Explaining his reasons, Mr Lieberman said: “Everything we saw in the agreements with the other parties and everything we didn’t see persuaded me it wouldn’t be a nationalist government but a government of opportunism and conformism.” If Mr Netanyahu fails to find the remaining seats he needs, Mr Rivlin could offer another party leader the chance to form a government, or order fresh elections.

In practice, Mr Netanyahu remains the leader with the best chance of success. He has already signed up the new Kulanu party, led by the former Likud minister Moshe Kahlon, which campaigned on a promise to tackle Israel’s burgeoning cost of living.

Shas and United Torah Judaism, the parties representing the ultra-orthodox communities, will also join the coalition, giving Mr Netanyahu a total of 53 seats.

Talks are continuing, with Jewish Home, which is led by Naftali Bennett, a one-time Netanyahu ally who was once director of the settlers’ Yesha Council. Its eight seats would push Mr Netanyahu’s alliance just across the finishing line in the Knesset.

Mr Netanyahu’s expected coalition will almost certainly represent a setback for the peace process with the Palestinians and for any real rapprochement with Israel’s biggest ally, the United States.

In the run-up to the election, Mr Netanyahu campaigned tirelessly on security issues, and especially against the deal between Western powers and Iran over Tehran’s nuclear ambitions.
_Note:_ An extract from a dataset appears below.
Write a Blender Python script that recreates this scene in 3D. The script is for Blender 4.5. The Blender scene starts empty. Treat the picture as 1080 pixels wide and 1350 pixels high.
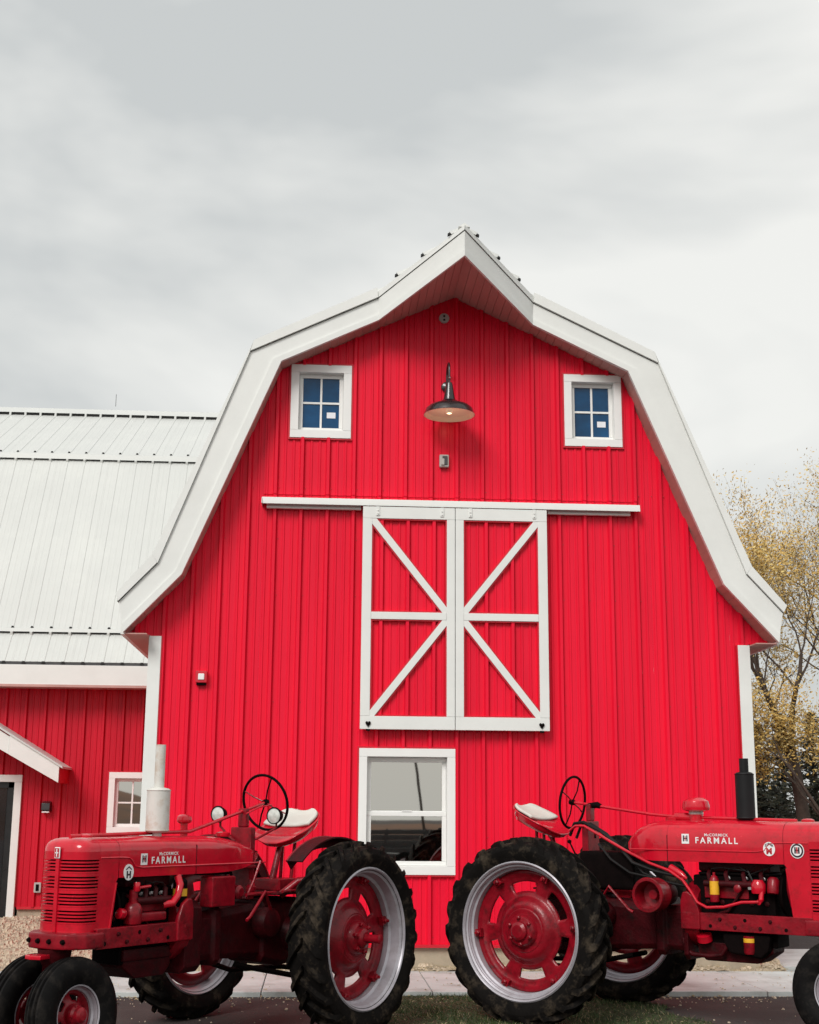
import bpy, bmesh, math, random
from mathutils import Vector, Matrix
R_ = math.radians
random.seed(7)
sc = bpy.context.scene
col = sc.collection

# ------------------------------------------------------------------ camera, sky, sun, exposure
cam_d = bpy.data.cameras.new("camera"); cam = bpy.data.objects.new("camera", cam_d); col.objects.link(cam)
PITCH, YAW, ROLL = R_(12.53), R_(3.77), R_(0.44)
F_ = Vector((math.sin(YAW)*math.cos(PITCH), math.cos(YAW)*math.cos(PITCH), math.sin(PITCH)))
Rt = Vector((math.cos(YAW), -math.sin(YAW), 0)); Up = Rt.cross(F_)
Rc = Rt*math.cos(ROLL) + Up*math.sin(ROLL); Uc = -Rt*math.sin(ROLL) + Up*math.cos(ROLL)
CAM = Vector((0, 0, 1.6))
cam.matrix_world = Matrix(((Rc.x, Uc.x, -F_.x, CAM.x), (Rc.y, Uc.y, -F_.y, CAM.y), (Rc.z, Uc.z, -F_.z, CAM.z), (0, 0, 0, 1)))
cam_d.sensor_fit = 'HORIZONTAL'; cam_d.sensor_width = 36; cam_d.lens = 1782/1080*36
cam_d.clip_start = 0.1; cam_d.clip_end = 1000
cam_d.dof.use_dof = False
sc.camera = cam

SUN_EL, SUN_AZ = 39, 209      # azimuth the light comes from, clockwise from north (+y)
w = bpy.data.worlds.new("World"); sc.world = w; w.use_nodes = True
nt = w.node_tree; nt.nodes.clear()
wo = nt.nodes.new('ShaderNodeOutputWorld'); bg = nt.nodes.new('ShaderNodeBackground')
sky = nt.nodes.new('ShaderNodeTexSky'); sky.sky_type = 'NISHITA'; sky.sun_disc = False
sky.sun_elevation = R_(SUN_EL); sky.sun_rotation = R_(SUN_AZ); sky.air_density = 1.5; sky.dust_density = 3
bg.inputs['Strength'].default_value = 0.10
tc = nt.nodes.new('ShaderNodeTexCoord')
mp = nt.nodes.new('ShaderNodeMapping'); mp.inputs['Scale'].default_value = (1.0, 1.0, 1.7); mp.inputs['Location'].default_value = (-0.9146, 0.4197, 3.6204)
n1 = nt.nodes.new('ShaderNodeTexNoise'); n1.inputs['Scale'].default_value = 2.0; n1.inputs['Detail'].default_value = 5; n1.inputs['Roughness'].default_value = 0.52
n1.inputs['Distortion'].default_value = 0.3
cr = nt.nodes.new('ShaderNodeValToRGB')
cr.color_ramp.elements[0].position = 0.36; cr.color_ramp.elements[0].color = (3.95, 4.09, 4.07, 1)
cr.color_ramp.elements[1].position = 0.53; cr.color_ramp.elements[1].color = (5.85, 5.85, 5.63, 1)
mx = nt.nodes.new('ShaderNodeMixRGB'); mx.inputs[0].default_value = 0.955
for a, b in ((tc.outputs['Generated'], mp.inputs[0]), (mp.outputs[0], n1.inputs['Vector']), (n1.outputs[0], cr.inputs[0]),
             (sky.outputs[0], mx.inputs[1]), (cr.outputs[0], mx.inputs[2]), (mx.outputs[0], bg.inputs[0]), (bg.outputs[0], wo.inputs[0])):
    nt.links.new(a, b)
sd = bpy.data.lights.new("sun", 'SUN'); sun = bpy.data.objects.new("sun", sd); col.objects.link(sun)
sd.energy = 1.5; sd.angle = R_(24); sd.color = (1.0, 0.975, 0.94)
az, el = R_(SUN_AZ), R_(SUN_EL)
sdir = Vector((math.sin(az)*math.cos(el), math.cos(az)*math.cos(el), math.sin(el)))
sun.rotation_euler = sdir.to_track_quat('Z', 'Y').to_euler(); sun.location = sdir*40
sc.view_settings.view_transform = 'Standard'; sc.view_settings.look = 'None'
sc.view_settings.exposure = 0.62; sc.view_settings.gamma = 1.0; sc.view_settings.use_curve_mapping = False
sc.cycles.max_bounces = 6

# ------------------------------------------------------------------ helpers
def tag(o, label=None, cat=None, group=None, kind=None):
    for k, v in (('label', label), ('category', cat), ('group', group), ('kind', kind)):
        if v: o[k] = v
    return o
def empty(name, loc=(0, 0, 0), rz=0.0, label=None, cat=None, group=None):
    o = bpy.data.objects.new(name, None); col.objects.link(o)
    o.location = loc; o.rotation_euler = (0, 0, rz); o.empty_display_size = .1
    return tag(o, label, cat, group)
def frame_from(d):
    d = Vector(d).normalized()
    a = Vector((0, 0, 1)) if abs(d.z) < .9 else Vector((1, 0, 0))
    u = d.cross(a).normalized(); return u, d.cross(u).normalized(), d
class MB:
    def __init__(s): s.v = []; s.f = []; s.m = []
    def add(s, vs, fs, m=0):
        b = len(s.v); s.v += [tuple(p) for p in vs]
        for f in fs: s.f.append(tuple(b+i for i in f)); s.m.append(m)
        return s
    def box(s, x0, x1, y0, y1, z0, z1, m=0):
        return s.add([(x0,y0,z0),(x1,y0,z0),(x1,y1,z0),(x0,y1,z0),(x0,y0,z1),(x1,y0,z1),(x1,y1,z1),(x0,y1,z1)],
                     [(0,3,2,1),(4,5,6,7),(0,1,5,4),(1,2,6,5),(2,3,7,6),(3,0,4,7)], m)
    def hexa(s, a, b, m=0):      # a: 4 pts front, b: 4 pts back
        return s.add(list(a)+list(b), [(0,1,2,3),(7,6,5,4),(0,4,5,1),(1,5,6,2),(2,6,7,3),(3,7,4,0)], m)
    def prism(s, poly, fn0, fn1, m=0):   # poly of 2d, mapped by two functions
        n = len(poly); vs = [fn0(p) for p in poly]+[fn1(p) for p in poly]
        return s.add(vs, [tuple(range(n))[::-1], tuple(range(n, 2*n))]+[(i, (i+1) % n, n+(i+1) % n, n+i) for i in range(n)], m)
    def tube(s, pts, r, n=10, m=0, caps=True):
        pts = [Vector(p) for p in pts]; k = len(pts)
        rs = r if isinstance(r, (list, tuple)) else [r]*k
        vs = []; u = None
        for i, p in enumerate(pts):
            d = (pts[min(i+1, k-1)]-pts[max(i-1, 0)]).normalized()
            if u is None: u, vv, _ = frame_from(d)
            else:
                u = (u-d*u.dot(d)).normalized(); vv = d.cross(u)
            for j in range(n):
                t = 2*math.pi*j/n; vs.append(p+(u*math.cos(t)+vv*math.sin(t))*rs[i])
        fs = [(i*n+j, i*n+(j+1) % n, (i+1)*n+(j+1) % n, (i+1)*n+j) for i in range(k-1) for j in range(n)]
        if caps: fs += [tuple(range(n))[::-1], tuple((k-1)*n+j for j in range(n))]
        return s.add(vs, fs, m)
    def lathe(s, prof, c=(0,0,0), axis=(0,1,0), n=32, m=0):    # prof: (radius, height along axis)
        u, v, d = frame_from(axis); c = Vector(c); vs = []
        for (r, h) in prof:
            for j in range(n):
                t = 2*math.pi*j/n; vs.append(c+d*h+(u*math.cos(t)+v*math.sin(t))*max(r, 1e-4))
        k = len(prof)
        fs = [(i*n+j, i*n+(j+1) % n, (i+1)*n+(j+1) % n, (i+1)*n+j) for i in range(k-1) for j in range(n)]
        return s.add(vs, fs, m)
    def loft(s, secs, m=0, close=True, caps=True):
        n = len(secs[0]); k = len(secs); vs = [p for q in secs for p in q]
        rng = n if close else n-1
        fs = [(i*n+j, i*n+(j+1) % n, (i+1)*n+(j+1) % n, (i+1)*n+j) for i in range(k-1) for j in range(rng)]
        if caps: fs += [tuple(range(n))[::-1], tuple((k-1)*n+j for j in range(n))]
        return s.add(vs, fs, m)
    def build(s, name, mats, parent=None, smooth=True, bevel=0, ang=38, kind=None):
        me = bpy.data.meshes.new(name); me.from_pydata(s.v, [], s.f)
        if not isinstance(mats, (list, tuple)): mats = [mats]
        for mt in mats: me.materials.append(mt)
        if len(mats) > 1: me.polygons.foreach_set('material_index', s.m)
        bm = bmesh.new(); bm.from_mesh(me)
        bmesh.ops.recalc_face_normals(bm, faces=bm.faces)
        if bevel:
            es = [e for e in bm.edges if len(e.link_faces) == 2 and e.calc_face_angle(0) > R_(30)]
            bmesh.ops.bevel(bm, geom=es, offset=bevel, segments=2, profile=.5, affect='EDGES', clamp_overlap=True)
        bm.to_mesh(me); bm.free()
        if smooth:
            me.polygons.foreach_set('use_smooth', [True]*len(me.polygons)); me.set_sharp_from_angle(angle=R_(ang))
        me.update()
        o = bpy.data.objects.new(name, me); col.objects.link(o)
        if bevel and smooth:
            wn_ = o.modifiers.new('weighted', 'WEIGHTED_NORMAL'); wn_.keep_sharp = True
        if parent: o.parent = parent
        if kind: o['kind'] = kind
        return o
def copy_tree(o, parent=None):
    c = o.copy(); col.objects.link(c)
    if parent: c.parent = parent
    for ch in list(o.children): copy_tree(ch, c)
    return c
def inst(o, parent, loc=None, rot=None, name=None):
    c = bpy.data.objects.new(name or o.name.split('.')[0], o.data); col.objects.link(c); c.parent = parent
    if loc: c.location = loc
    if rot: c.rotation_euler = rot
    return c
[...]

Describing the fragile agreement as a “bad deal”, he broke convention by addressing the US Congress, despite being invited by the Speaker of the House of Representatives, John Boehner, and not by President Obama.
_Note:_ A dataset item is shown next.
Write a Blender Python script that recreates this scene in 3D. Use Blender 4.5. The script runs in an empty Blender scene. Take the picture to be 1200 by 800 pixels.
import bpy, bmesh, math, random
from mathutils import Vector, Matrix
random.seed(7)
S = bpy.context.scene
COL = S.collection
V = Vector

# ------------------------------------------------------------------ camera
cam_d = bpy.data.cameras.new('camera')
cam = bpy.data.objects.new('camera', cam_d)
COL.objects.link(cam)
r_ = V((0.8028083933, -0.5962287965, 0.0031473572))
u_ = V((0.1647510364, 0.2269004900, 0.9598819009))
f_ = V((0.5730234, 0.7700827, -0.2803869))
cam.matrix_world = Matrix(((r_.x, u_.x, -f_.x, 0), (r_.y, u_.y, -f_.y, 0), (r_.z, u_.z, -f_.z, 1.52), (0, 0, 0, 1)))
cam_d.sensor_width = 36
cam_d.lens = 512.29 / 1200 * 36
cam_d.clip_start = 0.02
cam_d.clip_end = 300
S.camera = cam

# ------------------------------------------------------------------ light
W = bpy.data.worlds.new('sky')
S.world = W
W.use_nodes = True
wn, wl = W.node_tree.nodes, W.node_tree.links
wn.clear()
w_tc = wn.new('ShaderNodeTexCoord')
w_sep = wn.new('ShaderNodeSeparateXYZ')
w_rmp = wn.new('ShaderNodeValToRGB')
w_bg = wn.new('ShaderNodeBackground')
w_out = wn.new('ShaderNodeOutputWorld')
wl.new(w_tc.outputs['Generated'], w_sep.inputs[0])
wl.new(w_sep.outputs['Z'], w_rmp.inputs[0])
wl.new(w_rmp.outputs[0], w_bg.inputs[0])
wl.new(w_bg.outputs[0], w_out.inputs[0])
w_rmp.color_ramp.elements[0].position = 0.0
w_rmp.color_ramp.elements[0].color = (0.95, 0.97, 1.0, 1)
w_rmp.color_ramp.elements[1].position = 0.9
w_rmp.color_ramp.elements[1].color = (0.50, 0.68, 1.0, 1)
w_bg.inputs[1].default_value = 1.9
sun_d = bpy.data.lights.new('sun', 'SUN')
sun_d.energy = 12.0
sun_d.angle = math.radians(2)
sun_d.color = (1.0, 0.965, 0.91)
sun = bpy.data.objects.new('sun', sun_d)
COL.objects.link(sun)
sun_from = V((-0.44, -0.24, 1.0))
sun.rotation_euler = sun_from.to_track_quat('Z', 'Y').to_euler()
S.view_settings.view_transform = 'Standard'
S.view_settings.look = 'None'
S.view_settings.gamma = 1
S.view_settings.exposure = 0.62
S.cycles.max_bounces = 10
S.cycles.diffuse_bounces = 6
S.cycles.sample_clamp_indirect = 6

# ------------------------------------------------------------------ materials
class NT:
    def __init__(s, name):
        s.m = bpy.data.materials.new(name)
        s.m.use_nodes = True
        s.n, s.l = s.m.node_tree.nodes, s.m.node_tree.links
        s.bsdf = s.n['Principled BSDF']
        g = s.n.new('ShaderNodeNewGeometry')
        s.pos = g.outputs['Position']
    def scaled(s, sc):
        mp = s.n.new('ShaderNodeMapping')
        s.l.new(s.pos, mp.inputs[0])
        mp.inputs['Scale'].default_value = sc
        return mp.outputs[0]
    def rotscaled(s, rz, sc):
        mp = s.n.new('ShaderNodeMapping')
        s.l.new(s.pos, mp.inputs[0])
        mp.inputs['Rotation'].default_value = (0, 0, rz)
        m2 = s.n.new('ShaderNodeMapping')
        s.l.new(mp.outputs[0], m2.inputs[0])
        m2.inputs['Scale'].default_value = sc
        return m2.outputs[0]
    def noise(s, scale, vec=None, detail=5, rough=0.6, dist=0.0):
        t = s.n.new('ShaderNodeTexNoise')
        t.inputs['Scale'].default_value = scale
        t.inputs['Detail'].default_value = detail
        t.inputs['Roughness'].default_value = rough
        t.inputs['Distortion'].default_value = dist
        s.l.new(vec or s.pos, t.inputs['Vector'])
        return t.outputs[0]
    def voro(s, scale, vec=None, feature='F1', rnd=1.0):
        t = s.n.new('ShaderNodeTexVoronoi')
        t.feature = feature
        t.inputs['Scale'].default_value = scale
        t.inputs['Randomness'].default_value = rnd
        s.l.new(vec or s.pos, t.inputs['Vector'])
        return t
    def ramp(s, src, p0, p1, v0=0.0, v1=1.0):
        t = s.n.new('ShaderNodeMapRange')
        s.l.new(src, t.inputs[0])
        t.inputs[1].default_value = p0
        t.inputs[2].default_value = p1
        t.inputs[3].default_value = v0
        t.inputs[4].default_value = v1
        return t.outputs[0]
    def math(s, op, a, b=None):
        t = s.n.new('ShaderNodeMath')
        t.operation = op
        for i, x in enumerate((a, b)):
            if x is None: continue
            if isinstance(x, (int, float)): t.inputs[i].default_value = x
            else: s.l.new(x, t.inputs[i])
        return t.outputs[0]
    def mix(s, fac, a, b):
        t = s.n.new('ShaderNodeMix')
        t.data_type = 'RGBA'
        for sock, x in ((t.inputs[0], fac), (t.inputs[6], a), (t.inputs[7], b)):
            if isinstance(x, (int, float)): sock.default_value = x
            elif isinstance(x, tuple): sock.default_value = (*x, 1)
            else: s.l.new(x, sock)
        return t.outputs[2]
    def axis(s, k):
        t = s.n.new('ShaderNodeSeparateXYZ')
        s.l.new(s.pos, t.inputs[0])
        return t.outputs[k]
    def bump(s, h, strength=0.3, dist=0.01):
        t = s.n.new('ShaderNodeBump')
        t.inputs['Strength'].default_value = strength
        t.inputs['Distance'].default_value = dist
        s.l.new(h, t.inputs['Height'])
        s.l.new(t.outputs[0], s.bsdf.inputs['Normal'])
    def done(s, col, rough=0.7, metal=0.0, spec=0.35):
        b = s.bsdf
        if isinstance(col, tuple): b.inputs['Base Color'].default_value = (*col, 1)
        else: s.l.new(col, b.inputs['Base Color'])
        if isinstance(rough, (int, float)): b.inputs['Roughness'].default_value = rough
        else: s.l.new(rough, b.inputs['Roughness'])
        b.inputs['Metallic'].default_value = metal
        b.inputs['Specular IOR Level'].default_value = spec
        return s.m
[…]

On the eve of the 17 March election, he also excited ire by declaring there would be no Palestinian state while he was prime minister, backtracking from a 2009 pledge to pursue a two-state solution.

Last weekend, the former US President Jimmy Carter, who helped to broker the peace deal between Israel and Egypt in 1979, declared that Mr Netanyahu was not “in favour of a two-state solution” . Allies of Mr Netanyahu maintain he does support a negotiated settlement with the Palestinians. It is difficult to see how a government that includes the Jewish Home party could strike such a deal, however. Mr Bennett is adamant that there will be no peace deal. “You can’t occupy your own land,” he says. He favours annexing the parts of the West Bank containing Jewish settlements.

Members of Mr Netanyahu’s party have suggested that the proposed new government could soon collapse, forcing Israelis back to the polls, or leaving Mr Netanyahu searching for new coalition partners.

The Knesset chamber in Jerusalem (Itzik Edri/Creative Commons)

Speaking to the daily Haaretz, one unnamed senior member of the Likud party said: “A coalition of 61 MPs is an impossible coalition. It is enough that [senior members of the Jewish Home party] decide to flex their muscles and the government will collapse.”

Reuven Hazan, who chairs the political science department at the Hebrew University, disagreed. “There are many parliamentary systems in the world where a coalition does not have a majority,” he said. “It means that everyone is whipped because if they do not vote cohesively, they could bring down the government. What is just as important is the ideology. What you have [with this coalition] is two hawkish parties, two ultra-religious parties and a centre-right party,” he argued.

The coalition talks have gone down to the wire because of Mr Lieberman’s decision. Some have argued that he is waiting for the government to fall, rather than being part of it. Speaking on Monday, he said “it is clear that [fresh] elections will occur in 2016, maybe even in 2015”.

He also pointed to delays in passing a bill that would enshrine into law Israel’s status as a Jewish state. The country’s Arab minority is against the bill, as are some of the ultra-orthodox communities. The polls before March’s election had predicted that a coalition between two progressive parties would emerge with the greatest number of seats. Instead it fell six short of Likud’s total.